§ Required work
Print each line exactly as it is given.

§ Data block

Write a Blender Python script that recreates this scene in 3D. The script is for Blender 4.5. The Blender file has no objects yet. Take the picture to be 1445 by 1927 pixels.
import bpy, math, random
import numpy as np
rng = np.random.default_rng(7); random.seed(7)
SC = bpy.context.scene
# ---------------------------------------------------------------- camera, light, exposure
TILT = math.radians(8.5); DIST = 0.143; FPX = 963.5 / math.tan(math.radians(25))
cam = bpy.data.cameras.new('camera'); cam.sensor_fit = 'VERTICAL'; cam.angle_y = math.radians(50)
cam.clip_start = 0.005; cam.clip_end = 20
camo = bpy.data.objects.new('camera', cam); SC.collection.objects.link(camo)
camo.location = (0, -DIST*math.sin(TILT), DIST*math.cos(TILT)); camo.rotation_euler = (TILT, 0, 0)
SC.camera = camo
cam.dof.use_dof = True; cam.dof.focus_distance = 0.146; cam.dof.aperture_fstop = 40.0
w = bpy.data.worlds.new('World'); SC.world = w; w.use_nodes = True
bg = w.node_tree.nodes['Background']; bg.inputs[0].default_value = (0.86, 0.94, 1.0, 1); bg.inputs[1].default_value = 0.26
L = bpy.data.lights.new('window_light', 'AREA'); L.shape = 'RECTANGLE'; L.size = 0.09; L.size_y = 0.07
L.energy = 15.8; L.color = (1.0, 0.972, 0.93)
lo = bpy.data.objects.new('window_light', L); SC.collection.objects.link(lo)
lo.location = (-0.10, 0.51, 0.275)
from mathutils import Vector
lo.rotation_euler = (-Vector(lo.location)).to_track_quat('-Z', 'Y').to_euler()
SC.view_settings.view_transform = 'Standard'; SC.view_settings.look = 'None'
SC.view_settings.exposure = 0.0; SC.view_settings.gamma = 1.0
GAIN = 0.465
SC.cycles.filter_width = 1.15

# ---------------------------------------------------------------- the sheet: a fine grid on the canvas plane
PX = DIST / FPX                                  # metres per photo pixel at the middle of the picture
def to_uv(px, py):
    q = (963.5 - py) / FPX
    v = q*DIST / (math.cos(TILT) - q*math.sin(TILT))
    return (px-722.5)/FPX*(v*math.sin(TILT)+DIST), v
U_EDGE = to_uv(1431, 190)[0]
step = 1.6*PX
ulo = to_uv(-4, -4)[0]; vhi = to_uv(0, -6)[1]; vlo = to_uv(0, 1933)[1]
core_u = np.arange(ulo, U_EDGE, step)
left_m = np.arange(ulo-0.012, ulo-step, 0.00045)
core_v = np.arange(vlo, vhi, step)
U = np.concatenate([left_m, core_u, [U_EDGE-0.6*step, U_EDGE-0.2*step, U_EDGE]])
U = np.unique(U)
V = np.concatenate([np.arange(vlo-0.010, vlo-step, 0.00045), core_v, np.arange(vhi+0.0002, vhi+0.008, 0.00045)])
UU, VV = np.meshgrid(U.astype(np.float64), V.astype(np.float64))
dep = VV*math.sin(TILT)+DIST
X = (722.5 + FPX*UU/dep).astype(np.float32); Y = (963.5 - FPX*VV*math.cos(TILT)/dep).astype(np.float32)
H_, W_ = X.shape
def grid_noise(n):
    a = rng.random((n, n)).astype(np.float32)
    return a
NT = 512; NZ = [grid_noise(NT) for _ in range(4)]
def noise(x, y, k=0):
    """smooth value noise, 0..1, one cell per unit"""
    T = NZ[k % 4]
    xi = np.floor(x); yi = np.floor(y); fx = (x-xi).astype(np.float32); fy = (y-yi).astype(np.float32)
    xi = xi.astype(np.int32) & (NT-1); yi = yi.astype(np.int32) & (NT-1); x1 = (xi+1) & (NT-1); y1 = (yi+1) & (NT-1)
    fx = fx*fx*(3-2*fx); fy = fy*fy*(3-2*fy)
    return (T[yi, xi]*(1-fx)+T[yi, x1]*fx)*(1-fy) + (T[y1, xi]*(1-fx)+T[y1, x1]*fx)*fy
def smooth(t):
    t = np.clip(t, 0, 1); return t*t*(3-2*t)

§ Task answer
Write a Blender Python script that recreates this scene in 3D. The script is for Blender 4.5. The Blender file has no objects yet. Take the picture to be 1445 by 1927 pixels.
import bpy, math, random
import numpy as np
rng = np.random.default_rng(7); random.seed(7)
SC = bpy.context.scene
# ---------------------------------------------------------------- camera, light, exposure
TILT = math.radians(8.5); DIST = 0.143; FPX = 963.5 / math.tan(math.radians(25))
cam = bpy.data.cameras.new('camera'); cam.sensor_fit = 'VERTICAL'; cam.angle_y = math.radians(50)
cam.clip_start = 0.005; cam.clip_end = 20
camo = bpy.data.objects.new('camera', cam); SC.collection.objects.link(camo)
camo.location = (0, -DIST*math.sin(TILT), DIST*math.cos(TILT)); camo.rotation_euler = (TILT, 0, 0)
SC.camera = camo
cam.dof.use_dof = True; cam.dof.focus_distance = 0.146; cam.dof.aperture_fstop = 40.0
w = bpy.data.worlds.new('World'); SC.world = w; w.use_nodes = True
bg = w.node_tree.nodes['Background']; bg.inputs[0].default_value = (0.86, 0.94, 1.0, 1); bg.inputs[1].default_value = 0.26
L = bpy.data.lights.new('window_light', 'AREA'); L.shape = 'RECTANGLE'; L.size = 0.09; L.size_y = 0.07
L.energy = 15.8; L.color = (1.0, 0.972, 0.93)
lo = bpy.data.objects.new('window_light', L); SC.collection.objects.link(lo)
lo.location = (-0.10, 0.51, 0.275)
from mathutils import Vector
lo.rotation_euler = (-Vector(lo.location)).to_track_quat('-Z', 'Y').to_euler()
SC.view_settings.view_transform = 'Standard'; SC.view_settings.look = 'None'
SC.view_settings.exposure = 0.0; SC.view_settings.gamma = 1.0
GAIN = 0.465
SC.cycles.filter_width = 1.15

# ---------------------------------------------------------------- the sheet: a fine grid on the canvas plane
PX = DIST / FPX                                  # metres per photo pixel at the middle of the picture
def to_uv(px, py):
    q = (963.5 - py) / FPX
    v = q*DIST / (math.cos(TILT) - q*math.sin(TILT))
    return (px-722.5)/FPX*(v*math.sin(TILT)+DIST), v
U_EDGE = to_uv(1431, 190)[0]
step = 1.6*PX
ulo = to_uv(-4, -4)[0]; vhi = to_uv(0, -6)[1]; vlo = to_uv(0, 1933)[1]
core_u = np.arange(ulo, U_EDGE, step)
left_m = np.arange(ulo-0.012, ulo-step, 0.00045)
core_v = np.arange(vlo, vhi, step)
U = np.concatenate([left_m, core_u, [U_EDGE-0.6*step, U_EDGE-0.2*step, U_EDGE]])
U = np.unique(U)
V = np.concatenate([np.arange(vlo-0.010, vlo-step, 0.00045), core_v, np.arange(vhi+0.0002, vhi+0.008, 0.00045)])
UU, VV = np.meshgrid(U.astype(np.float64), V.astype(np.float64))
dep = VV*math.sin(TILT)+DIST
X = (722.5 + FPX*UU/dep).astype(np.float32); Y = (963.5 - FPX*VV*math.cos(TILT)/dep).astype(np.float32)
H_, W_ = X.shape
def grid_noise(n):
    a = rng.random((n, n)).astype(np.float32)
    return a
NT = 512; NZ = [grid_noise(NT) for _ in range(4)]
def noise(x, y, k=0):
    """smooth value noise, 0..1, one cell per unit"""
    T = NZ[k % 4]
    xi = np.floor(x); yi = np.floor(y); fx = (x-xi).astype(np.float32); fy = (y-yi).astype(np.float32)
    xi = xi.astype(np.int32) & (NT-1); yi = yi.astype(np.int32) & (NT-1); x1 = (xi+1) & (NT-1); y1 = (yi+1) & (NT-1)
    fx = fx*fx*(3-2*fx); fy = fy*fy*(3-2*fy)
    return (T[yi, xi]*(1-fx)+T[yi, x1]*fx)*(1-fy) + (T[y1, xi]*(1-fx)+T[y1, x1]*fx)*fy
def smooth(t):
    t = np.clip(t, 0, 1); return t*t*(3-2*t)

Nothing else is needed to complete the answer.